What makes a Ford a Ford? Charlie Hughes and William Jeanes surmise.
The American auto industry is hurting-and two authors say they know why. Charlie Hughes, former head of Land Rover and Mazda, and veteran auto journalist William Jeanes, both friends of the house, outline the failures of the domestic industry in Branding Iron, a new book about "the devaluing of American auto brands, the pitfalls of following conventional wisdom and the need for courage to build a world class brand in an over-branded world." Hughes and Jeanes boil the domestic's downfall down and give a precise recipe for recovery, including differentiation, brand-centric cultures, new and innovative products, and above all, passion.
This book is about branding iron, as in Detroit Iron, as in cars.
Applying both a scalpel and an axe to the world of selling cars, we examine the role that branding has played in shaping the way Americans think about the cars we buy. And, sadly, an auto industry where the art of branding has fallen on some very tough times.
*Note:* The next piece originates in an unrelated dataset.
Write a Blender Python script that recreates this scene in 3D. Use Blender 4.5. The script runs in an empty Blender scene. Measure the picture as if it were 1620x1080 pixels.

Branding Iron is about grit, the kind our forefathers used to tame the American West. They were rugged individualists-mavericks who carried six shooters and used them. Hard-nosed men and brave women who lived tough, often short, lives. They never owned a cell phone or read a marketing textbook, but they had the bravado to run the herd, not become part of it.
What has happened to us? We've gone safe, soft, and somnolent. And in the process we've lost our nerve. We've become Generation B: bland and boring. We equate risk with trying vanilla flavoring in our latte. We've joined the herd. Most of us, anyway. The car business is over a century old, yet it remains one of the most dangerous, daunting, and dynamic businesses on earth-an arena characterized by unthinkable financial risk, homicidal competition, and constant change. The car business provides a window on the world of branding and, more specifically, on how the value of a brand can disappear overnight-and how an industry can devalue the entire concept of branding and thus commoditize its own product. This trend is not limited to the auto industry, yet events and practices within this industry make it a showcase for costly muddled thinking.
For some time, much of the auto industry's management has displayed muddled thinking about marketing and branding. Over the last decade, trends-short-term sales focus to name one-unfavorable to brand building have accelerated. During this same period, too many auto executives have embraced faulty groupthink concerning what it takes to be a success. Because competition is suffocating, price has become all important. With that has come an almost obsessive focus on cost reduction. The drive to reduce costs is not wrong, but the dominant approach being used sacrifices much of what we know it takes to build great brands.
Branding is a tried-and-true business strategy with this underlying premise: if we distinguish ourselves with a defined audience, we will actually shift the demand curve positively. We will either be able to sell more cars at the same price or the same number of cars at a higher price. As competition has become super-heated, the clarity of that goal has been lost on all but a few.
We continue to talk about branding and invest in branding in
ways that are not supported by our results. In short, most companies
view branding too narrowly, ignoring that branding must permeate
every facet of an organization.
What makes a Ford a Ford, a Pontiac a Pontiac, a Jaguar a Jaguar, a Mitsubishi a Mitsubishi? Too many potential customers reply, "Who cares?" People have spent years of their lives and billions of dollars designing and marketing cars so that people can ask who cares. Isn't that comforting?
Because the industry views itself as a serious business, its leaders demand fact-based answers. Yet much of what they do rests on their views of the future and how customer's tastes will evolve over time. When forecasting the future, one must go beyond available numbers and rely on experience and intuition.
Branding Iron will challenge you in several ways. We know that many readers would like us to provide lots of facts and figures to substantiate everything we say, thus proving we're correct, in the process providing a formulaic approach that can be used in 10 Branding Iron arguments with all of the fact-finders out there. First, we provide a few basic benchmark facts that demonstrate the all-too-obvious.
Second, for more specific facts and figures, just look to the media. The stories are becoming repetitious; only the names change. Third, and most important, readers who want all that are missing the whole point. We wrote this book to prod you into action, to stimulate your thinking, to ignite your imagination and creativity, to urge you to go beyond rote regurgitation of numbers and tap into an energy field that lies beyond the obvious.